Do not repeat pictures. Repeat exactly the lines of the listing below from its first line through the line with "y = ym - (.14".
-------------------------
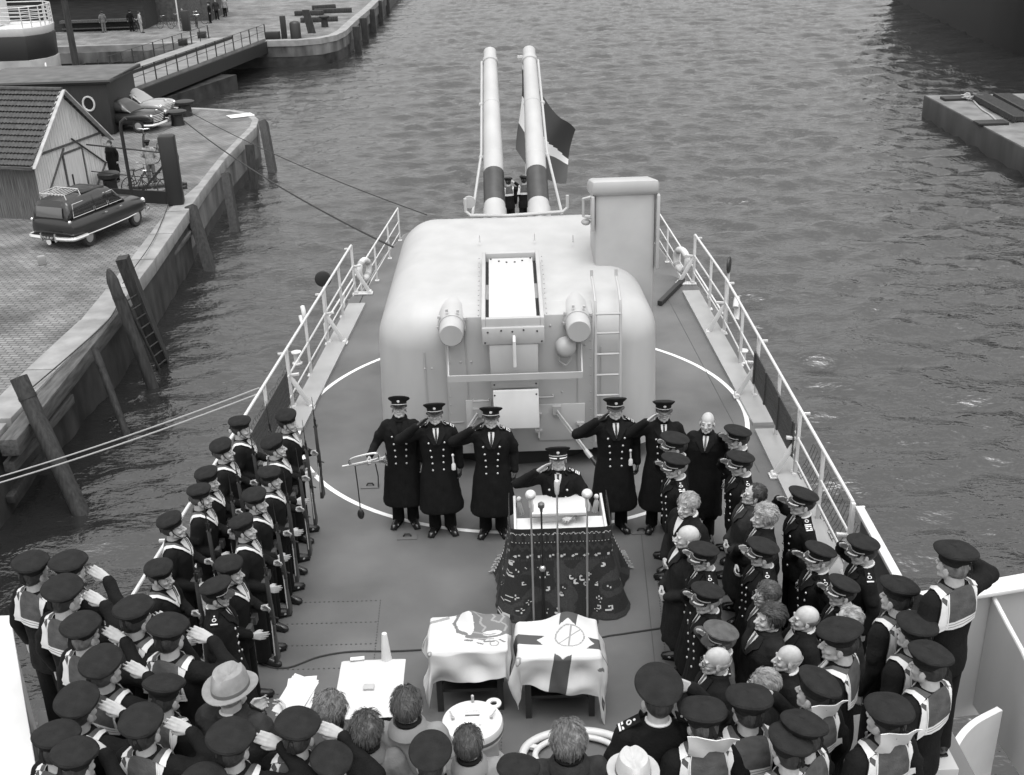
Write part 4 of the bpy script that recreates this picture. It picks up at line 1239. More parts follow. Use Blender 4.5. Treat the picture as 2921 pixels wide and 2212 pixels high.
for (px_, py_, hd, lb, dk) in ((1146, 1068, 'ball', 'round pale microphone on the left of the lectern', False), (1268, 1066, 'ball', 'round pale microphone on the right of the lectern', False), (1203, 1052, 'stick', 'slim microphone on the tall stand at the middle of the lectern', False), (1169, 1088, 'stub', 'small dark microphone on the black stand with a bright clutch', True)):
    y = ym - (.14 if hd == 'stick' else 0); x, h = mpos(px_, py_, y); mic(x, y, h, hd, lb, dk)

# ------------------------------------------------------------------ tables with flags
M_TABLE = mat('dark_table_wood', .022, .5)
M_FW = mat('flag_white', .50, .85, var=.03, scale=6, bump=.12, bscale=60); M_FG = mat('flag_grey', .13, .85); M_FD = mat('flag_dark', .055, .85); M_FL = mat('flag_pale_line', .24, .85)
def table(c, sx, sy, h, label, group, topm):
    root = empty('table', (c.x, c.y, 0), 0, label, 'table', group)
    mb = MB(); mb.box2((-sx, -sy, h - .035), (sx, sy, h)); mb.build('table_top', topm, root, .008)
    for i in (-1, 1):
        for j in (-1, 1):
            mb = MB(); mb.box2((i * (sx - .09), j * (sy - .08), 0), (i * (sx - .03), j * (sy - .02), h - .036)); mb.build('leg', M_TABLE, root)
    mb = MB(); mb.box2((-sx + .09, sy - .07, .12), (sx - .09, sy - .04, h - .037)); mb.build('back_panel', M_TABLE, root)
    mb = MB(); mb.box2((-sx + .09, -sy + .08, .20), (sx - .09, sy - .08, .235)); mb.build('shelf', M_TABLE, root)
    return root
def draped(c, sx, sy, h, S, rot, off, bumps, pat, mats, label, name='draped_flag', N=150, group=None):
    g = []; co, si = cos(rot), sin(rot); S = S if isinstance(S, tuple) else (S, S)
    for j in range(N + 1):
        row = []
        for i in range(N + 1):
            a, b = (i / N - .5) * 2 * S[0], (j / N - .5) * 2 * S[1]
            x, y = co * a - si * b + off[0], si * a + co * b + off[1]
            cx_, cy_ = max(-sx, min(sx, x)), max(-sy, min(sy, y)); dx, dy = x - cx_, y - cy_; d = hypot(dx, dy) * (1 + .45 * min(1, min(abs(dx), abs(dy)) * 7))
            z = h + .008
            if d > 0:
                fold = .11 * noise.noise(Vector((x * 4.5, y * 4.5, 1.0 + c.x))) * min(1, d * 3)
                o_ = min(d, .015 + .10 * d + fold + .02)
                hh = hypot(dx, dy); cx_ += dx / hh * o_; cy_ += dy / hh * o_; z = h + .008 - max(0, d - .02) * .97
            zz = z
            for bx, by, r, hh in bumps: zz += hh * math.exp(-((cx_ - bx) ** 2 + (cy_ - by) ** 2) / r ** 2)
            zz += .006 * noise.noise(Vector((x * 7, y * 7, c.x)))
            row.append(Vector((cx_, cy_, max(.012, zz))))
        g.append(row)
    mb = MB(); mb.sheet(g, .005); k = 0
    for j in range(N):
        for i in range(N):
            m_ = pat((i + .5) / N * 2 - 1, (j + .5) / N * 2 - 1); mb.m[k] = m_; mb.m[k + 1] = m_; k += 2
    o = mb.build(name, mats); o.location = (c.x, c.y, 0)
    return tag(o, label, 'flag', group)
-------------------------
▶ Output for this exercise:
Write part 4 of the bpy script that recreates this picture. It picks up at line 1239. More parts follow. Use Blender 4.5. Treat the picture as 2921 pixels wide and 2212 pixels high.
for (px_, py_, hd, lb, dk) in ((1146, 1068, 'ball', 'round pale microphone on the left of the lectern', False), (1268, 1066, 'ball', 'round pale microphone on the right of the lectern', False), (1203, 1052, 'stick', 'slim microphone on the tall stand at the middle of the lectern', False), (1169, 1088, 'stub', 'small dark microphone on the black stand with a bright clutch', True)):
    y = ym - (.14 if hd == 'stick' else 0); x, h = mpos(px_, py_, y); mic(x, y, h, hd, lb, dk)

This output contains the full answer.